Keep the Colour Palette Consistent
The entryway and living room should feel connected. Use the same warm neutral tones, similar textures, and coordinating accessories. This makes a small apartment feel deliberate and larger than it is. For more on cohesive colour choices, see our warm neutral living room ideas guide.
What to Avoid in a Small Entryway
A few things that make small entryways worse: too many furniture pieces competing for the same space, a shoe rack that stores every shoe the household owns (edit to daily wearers only), anything that blocks natural light if there is any, and matching sets that look rigid and impersonal. Small entryways work best when they are slightly edited and slightly imperfect.
Renter-Friendly Entryway Products We Actually Use
IKEA ENUDDEN hook rail (wall hooks, no drilling required with strong adhesive version), Command Large Picture Hanging Strips (for mirrors and hook rails), MULIG clothes rack for overflow coats, a simple rattan basket for shoe storage, and a LACK floating shelf for the small display elements. Total cost for a complete renter-friendly entryway setup: under £75.

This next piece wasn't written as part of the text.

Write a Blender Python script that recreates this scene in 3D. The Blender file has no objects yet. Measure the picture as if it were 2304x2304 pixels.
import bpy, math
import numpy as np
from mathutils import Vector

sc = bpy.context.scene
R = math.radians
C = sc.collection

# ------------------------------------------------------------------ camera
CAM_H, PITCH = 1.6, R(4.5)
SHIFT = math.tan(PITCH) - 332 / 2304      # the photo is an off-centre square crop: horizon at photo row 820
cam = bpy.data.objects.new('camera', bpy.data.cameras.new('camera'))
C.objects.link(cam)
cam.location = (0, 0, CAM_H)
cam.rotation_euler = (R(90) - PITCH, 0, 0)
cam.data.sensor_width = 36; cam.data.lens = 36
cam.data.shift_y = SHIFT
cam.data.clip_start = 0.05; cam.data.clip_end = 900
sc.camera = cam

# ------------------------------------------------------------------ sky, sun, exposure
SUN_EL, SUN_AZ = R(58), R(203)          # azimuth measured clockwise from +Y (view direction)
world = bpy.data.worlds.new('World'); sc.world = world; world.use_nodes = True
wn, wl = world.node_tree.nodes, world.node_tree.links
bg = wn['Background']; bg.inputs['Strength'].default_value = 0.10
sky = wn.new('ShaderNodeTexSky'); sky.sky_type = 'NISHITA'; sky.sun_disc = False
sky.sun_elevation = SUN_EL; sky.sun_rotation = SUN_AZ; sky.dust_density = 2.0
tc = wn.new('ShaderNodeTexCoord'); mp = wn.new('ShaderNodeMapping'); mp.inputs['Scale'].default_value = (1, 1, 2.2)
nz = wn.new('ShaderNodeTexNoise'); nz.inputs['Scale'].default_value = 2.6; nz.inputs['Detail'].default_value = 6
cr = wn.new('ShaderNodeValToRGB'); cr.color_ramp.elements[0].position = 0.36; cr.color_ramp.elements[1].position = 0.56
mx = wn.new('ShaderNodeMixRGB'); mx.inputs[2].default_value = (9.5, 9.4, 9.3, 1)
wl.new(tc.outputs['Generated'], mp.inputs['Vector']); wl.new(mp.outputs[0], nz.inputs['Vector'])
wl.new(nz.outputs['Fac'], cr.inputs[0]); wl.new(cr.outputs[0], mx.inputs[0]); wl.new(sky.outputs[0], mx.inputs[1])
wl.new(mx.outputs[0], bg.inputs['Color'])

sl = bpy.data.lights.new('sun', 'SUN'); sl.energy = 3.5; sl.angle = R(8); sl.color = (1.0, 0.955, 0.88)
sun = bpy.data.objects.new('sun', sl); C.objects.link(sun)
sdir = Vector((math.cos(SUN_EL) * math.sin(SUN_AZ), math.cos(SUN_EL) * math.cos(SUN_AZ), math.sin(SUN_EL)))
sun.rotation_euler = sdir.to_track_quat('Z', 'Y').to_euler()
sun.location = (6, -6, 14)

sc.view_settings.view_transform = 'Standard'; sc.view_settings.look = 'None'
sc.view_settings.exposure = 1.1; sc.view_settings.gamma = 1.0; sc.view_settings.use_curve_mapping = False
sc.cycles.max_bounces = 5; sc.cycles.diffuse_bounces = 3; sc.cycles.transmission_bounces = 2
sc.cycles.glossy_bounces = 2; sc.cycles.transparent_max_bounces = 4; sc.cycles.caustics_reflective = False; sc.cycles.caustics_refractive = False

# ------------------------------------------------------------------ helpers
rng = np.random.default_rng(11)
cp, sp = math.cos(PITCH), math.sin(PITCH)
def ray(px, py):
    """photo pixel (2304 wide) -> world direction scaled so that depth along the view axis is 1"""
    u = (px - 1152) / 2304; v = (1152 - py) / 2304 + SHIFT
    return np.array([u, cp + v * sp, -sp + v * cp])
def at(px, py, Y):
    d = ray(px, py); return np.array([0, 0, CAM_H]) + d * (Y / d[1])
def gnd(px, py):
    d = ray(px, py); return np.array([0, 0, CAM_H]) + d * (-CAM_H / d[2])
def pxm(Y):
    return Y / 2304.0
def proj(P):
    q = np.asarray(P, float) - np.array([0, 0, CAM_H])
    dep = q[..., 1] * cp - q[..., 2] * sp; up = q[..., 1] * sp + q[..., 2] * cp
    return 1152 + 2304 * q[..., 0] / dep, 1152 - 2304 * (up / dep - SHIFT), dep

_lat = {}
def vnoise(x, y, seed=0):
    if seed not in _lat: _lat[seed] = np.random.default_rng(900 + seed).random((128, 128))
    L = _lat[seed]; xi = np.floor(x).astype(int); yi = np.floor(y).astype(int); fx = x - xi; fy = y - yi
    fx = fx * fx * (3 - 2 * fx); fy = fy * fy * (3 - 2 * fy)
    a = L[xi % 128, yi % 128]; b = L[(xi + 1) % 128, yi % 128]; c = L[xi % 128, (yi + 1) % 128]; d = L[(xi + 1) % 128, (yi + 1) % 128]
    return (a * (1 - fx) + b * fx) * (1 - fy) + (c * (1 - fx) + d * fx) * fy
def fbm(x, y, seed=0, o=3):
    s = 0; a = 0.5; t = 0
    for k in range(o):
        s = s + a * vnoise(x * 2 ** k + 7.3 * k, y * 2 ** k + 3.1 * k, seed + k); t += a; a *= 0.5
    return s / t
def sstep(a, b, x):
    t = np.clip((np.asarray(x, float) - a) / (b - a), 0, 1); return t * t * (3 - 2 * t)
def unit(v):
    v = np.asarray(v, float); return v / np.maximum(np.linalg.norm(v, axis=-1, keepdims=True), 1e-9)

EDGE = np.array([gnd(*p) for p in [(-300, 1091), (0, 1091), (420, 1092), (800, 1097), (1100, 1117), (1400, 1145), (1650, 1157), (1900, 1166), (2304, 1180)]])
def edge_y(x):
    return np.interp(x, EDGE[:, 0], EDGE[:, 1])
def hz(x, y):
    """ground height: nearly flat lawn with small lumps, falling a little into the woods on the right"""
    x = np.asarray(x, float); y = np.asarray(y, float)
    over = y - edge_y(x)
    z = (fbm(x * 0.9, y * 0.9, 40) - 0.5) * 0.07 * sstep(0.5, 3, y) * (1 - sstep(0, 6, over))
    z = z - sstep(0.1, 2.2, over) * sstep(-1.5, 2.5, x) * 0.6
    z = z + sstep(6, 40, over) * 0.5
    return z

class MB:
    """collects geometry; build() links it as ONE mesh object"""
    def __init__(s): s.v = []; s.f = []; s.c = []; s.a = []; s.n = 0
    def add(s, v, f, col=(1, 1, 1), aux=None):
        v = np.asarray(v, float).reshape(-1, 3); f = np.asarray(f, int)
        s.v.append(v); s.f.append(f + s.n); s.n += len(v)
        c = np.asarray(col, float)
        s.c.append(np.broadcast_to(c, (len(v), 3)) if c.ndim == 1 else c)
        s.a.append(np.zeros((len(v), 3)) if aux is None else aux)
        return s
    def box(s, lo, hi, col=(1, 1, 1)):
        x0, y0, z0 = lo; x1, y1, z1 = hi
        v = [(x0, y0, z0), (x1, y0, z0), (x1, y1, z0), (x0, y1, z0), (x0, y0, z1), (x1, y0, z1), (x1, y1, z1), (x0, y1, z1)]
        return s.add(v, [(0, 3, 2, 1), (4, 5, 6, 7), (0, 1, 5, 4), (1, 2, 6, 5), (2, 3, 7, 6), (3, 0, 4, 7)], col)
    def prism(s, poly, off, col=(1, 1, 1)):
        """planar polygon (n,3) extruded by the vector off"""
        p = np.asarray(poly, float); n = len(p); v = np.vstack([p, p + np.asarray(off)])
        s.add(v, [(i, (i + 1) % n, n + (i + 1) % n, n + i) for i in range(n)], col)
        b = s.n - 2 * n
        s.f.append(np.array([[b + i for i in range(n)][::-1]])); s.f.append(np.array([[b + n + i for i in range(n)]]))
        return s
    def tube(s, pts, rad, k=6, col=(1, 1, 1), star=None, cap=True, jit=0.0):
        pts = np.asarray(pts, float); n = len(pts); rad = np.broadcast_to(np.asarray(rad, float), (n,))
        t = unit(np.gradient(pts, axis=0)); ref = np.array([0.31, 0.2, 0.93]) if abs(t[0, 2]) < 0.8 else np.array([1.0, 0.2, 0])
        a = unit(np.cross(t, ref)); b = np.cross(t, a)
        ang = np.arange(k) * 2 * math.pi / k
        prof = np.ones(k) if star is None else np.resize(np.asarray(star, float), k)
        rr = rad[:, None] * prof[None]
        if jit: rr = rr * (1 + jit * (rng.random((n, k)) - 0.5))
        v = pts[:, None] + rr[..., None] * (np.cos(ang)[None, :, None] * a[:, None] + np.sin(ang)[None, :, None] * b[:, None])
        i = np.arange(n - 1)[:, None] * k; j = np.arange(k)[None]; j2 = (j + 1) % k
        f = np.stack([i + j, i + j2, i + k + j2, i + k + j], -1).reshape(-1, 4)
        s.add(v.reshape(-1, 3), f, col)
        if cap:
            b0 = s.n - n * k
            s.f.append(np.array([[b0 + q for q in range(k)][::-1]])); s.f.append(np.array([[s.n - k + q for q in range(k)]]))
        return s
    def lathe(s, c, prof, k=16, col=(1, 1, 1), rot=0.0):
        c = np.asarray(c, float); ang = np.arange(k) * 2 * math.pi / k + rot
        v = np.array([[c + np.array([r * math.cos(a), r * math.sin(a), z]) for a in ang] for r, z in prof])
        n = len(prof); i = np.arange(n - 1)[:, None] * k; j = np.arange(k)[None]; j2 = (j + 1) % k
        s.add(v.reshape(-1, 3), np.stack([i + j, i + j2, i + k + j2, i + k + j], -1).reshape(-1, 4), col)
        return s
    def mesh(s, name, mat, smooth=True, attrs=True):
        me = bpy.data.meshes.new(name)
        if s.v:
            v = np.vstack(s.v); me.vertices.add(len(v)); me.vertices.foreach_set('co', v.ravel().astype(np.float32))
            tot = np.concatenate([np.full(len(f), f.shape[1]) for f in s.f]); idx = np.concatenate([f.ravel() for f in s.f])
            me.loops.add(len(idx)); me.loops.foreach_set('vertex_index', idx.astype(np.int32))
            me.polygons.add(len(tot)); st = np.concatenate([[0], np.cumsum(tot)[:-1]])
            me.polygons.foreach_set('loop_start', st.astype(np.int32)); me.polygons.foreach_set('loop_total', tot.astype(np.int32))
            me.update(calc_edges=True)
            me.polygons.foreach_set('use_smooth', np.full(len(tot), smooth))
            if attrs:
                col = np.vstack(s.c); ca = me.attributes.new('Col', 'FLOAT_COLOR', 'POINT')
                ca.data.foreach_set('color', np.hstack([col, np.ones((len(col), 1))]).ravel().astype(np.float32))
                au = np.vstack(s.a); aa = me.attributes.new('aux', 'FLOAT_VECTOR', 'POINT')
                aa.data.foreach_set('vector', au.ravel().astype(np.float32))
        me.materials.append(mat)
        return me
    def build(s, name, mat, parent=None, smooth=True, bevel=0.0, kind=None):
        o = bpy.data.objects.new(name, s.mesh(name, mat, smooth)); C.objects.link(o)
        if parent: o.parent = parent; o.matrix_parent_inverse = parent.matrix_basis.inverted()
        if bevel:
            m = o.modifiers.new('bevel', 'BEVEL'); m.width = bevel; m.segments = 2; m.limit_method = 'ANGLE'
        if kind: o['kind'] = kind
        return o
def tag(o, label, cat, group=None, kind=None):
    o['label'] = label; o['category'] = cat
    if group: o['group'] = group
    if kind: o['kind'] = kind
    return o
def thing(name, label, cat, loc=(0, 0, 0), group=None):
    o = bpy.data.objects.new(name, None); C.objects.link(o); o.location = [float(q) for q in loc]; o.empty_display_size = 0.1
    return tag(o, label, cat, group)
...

Explore how these same principles apply in other tight spaces in our guide to apartment entryway storage solutions.
Final Thoughts
The best small entryway is the one that makes leaving and arriving feel effortless. Keys where they should be, shoes out of the way, coat on a hook you can reach without thinking. Style it with a plant, a mirror, and warm light and you will genuinely enjoy walking through your own front door.
Start with the hook rail. Everything else builds from there.